((

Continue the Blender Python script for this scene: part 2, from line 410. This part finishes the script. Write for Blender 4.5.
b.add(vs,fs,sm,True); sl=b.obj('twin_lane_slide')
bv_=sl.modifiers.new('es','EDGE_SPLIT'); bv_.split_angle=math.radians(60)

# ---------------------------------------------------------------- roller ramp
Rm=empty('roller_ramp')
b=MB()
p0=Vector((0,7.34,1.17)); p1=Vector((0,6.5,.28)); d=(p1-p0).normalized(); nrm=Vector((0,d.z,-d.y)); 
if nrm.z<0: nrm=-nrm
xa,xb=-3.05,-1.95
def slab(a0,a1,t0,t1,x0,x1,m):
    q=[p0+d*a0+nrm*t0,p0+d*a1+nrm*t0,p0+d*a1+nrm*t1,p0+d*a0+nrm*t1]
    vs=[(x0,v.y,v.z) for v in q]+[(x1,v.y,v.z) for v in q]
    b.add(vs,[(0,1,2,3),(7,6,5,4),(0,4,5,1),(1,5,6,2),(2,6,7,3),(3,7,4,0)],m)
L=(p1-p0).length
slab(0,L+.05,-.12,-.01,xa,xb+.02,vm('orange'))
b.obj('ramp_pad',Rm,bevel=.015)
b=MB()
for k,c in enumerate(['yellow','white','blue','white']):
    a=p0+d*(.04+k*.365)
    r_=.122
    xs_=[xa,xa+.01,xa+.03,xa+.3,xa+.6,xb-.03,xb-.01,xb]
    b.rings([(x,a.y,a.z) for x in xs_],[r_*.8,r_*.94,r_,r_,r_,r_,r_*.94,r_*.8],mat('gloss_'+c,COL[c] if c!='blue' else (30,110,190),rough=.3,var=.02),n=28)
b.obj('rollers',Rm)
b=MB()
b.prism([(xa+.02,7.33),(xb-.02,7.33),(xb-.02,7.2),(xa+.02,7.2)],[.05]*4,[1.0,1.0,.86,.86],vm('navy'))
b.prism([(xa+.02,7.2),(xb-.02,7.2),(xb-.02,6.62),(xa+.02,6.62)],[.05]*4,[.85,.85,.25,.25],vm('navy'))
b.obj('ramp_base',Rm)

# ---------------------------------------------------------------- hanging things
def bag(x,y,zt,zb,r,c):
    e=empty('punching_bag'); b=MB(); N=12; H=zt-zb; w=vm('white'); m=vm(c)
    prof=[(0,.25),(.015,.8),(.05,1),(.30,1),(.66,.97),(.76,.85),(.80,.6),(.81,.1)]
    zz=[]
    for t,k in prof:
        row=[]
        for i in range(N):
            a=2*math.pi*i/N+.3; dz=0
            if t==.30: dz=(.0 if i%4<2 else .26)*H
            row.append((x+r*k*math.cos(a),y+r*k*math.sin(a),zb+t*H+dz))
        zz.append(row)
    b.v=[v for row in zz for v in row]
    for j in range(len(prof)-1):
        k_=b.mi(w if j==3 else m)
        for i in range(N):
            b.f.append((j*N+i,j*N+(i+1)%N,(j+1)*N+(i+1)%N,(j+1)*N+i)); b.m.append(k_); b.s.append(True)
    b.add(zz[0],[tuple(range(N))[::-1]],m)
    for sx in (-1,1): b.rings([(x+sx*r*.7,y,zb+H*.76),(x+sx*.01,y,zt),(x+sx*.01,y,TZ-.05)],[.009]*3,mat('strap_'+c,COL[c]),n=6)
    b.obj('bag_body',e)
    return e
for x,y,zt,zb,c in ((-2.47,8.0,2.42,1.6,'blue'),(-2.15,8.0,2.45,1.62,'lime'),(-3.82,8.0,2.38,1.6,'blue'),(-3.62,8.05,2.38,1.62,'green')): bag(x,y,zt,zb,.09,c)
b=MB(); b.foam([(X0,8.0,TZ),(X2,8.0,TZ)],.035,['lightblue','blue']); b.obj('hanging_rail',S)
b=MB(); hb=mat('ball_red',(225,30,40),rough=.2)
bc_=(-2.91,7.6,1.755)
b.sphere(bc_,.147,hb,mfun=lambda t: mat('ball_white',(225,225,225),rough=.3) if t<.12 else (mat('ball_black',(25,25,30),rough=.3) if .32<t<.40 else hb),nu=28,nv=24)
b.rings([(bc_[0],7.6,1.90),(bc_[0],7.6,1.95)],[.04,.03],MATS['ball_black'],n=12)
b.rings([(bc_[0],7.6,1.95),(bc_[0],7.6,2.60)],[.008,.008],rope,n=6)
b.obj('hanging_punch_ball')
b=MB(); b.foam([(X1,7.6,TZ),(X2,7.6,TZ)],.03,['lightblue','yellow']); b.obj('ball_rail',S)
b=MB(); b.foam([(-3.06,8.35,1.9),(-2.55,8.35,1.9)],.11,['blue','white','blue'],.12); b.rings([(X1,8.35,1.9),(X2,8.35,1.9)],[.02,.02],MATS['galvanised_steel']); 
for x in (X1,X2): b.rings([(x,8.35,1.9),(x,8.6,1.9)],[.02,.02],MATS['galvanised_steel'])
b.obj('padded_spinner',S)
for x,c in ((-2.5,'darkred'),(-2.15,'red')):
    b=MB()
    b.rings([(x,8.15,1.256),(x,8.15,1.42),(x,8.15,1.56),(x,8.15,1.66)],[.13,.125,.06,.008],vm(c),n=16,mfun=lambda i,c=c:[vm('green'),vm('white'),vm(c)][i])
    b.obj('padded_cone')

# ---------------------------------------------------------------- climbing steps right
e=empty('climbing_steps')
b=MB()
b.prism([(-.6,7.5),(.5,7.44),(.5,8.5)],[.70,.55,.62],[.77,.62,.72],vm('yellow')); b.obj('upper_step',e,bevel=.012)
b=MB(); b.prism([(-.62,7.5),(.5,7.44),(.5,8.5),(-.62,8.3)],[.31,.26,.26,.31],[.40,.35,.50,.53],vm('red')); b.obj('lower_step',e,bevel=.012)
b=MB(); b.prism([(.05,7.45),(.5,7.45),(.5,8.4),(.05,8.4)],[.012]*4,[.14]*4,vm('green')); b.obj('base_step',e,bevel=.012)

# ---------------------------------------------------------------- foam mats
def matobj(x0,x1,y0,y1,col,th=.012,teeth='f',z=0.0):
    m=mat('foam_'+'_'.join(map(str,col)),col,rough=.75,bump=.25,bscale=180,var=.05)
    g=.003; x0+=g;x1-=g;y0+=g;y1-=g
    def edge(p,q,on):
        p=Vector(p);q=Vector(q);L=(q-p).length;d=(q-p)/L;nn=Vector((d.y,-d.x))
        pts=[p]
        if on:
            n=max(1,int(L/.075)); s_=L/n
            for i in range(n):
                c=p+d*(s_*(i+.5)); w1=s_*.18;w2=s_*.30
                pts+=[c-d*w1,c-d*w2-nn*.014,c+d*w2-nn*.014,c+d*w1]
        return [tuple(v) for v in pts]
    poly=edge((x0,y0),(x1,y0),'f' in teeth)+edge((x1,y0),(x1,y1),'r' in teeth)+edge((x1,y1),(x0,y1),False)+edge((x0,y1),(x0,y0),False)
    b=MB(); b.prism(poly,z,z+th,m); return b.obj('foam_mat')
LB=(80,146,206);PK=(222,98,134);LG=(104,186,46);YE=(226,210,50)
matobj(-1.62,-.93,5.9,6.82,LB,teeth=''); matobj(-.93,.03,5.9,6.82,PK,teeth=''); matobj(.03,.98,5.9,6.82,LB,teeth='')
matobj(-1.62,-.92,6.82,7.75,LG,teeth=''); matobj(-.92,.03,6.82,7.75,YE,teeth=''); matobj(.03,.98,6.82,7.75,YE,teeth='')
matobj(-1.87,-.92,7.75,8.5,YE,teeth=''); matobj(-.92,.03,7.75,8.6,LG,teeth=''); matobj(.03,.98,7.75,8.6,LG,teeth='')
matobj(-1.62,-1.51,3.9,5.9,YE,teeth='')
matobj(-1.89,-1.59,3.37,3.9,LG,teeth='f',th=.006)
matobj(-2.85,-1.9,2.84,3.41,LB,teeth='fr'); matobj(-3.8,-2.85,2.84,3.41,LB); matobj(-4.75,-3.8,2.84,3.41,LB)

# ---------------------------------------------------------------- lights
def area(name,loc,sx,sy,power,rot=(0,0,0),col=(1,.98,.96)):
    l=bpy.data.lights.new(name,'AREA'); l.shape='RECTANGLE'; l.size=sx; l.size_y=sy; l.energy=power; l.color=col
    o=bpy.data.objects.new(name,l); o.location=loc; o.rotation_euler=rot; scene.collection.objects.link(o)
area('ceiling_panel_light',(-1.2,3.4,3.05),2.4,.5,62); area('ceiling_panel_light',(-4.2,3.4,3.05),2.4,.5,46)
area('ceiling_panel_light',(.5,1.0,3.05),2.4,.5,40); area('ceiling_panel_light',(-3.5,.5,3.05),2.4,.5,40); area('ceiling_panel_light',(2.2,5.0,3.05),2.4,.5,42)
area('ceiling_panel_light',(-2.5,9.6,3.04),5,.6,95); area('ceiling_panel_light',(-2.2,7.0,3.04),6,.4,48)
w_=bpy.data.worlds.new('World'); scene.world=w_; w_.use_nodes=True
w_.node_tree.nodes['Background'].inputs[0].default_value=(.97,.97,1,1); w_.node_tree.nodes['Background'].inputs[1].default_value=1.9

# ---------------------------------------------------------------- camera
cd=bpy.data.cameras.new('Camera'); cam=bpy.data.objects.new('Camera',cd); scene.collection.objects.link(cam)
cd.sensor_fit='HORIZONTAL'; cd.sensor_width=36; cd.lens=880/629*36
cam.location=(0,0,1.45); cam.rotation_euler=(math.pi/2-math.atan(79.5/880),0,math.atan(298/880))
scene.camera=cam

))

**Task statement**.
Write down every line of the data above that includes the string "scene".

**Exercise answer**.
Continue the Blender Python script for this scene: part 2, from line 410. This part finishes the script. Write for Blender 4.5.
    o=bpy.data.objects.new(name,l); o.location=loc; o.rotation_euler=rot; scene.collection.objects.link(o)
w_=bpy.data.worlds.new('World'); scene.world=w_; w_.use_nodes=True
cd=bpy.data.cameras.new('Camera'); cam=bpy.data.objects.new('Camera',cd); scene.collection.objects.link(cam)
scene.camera=cam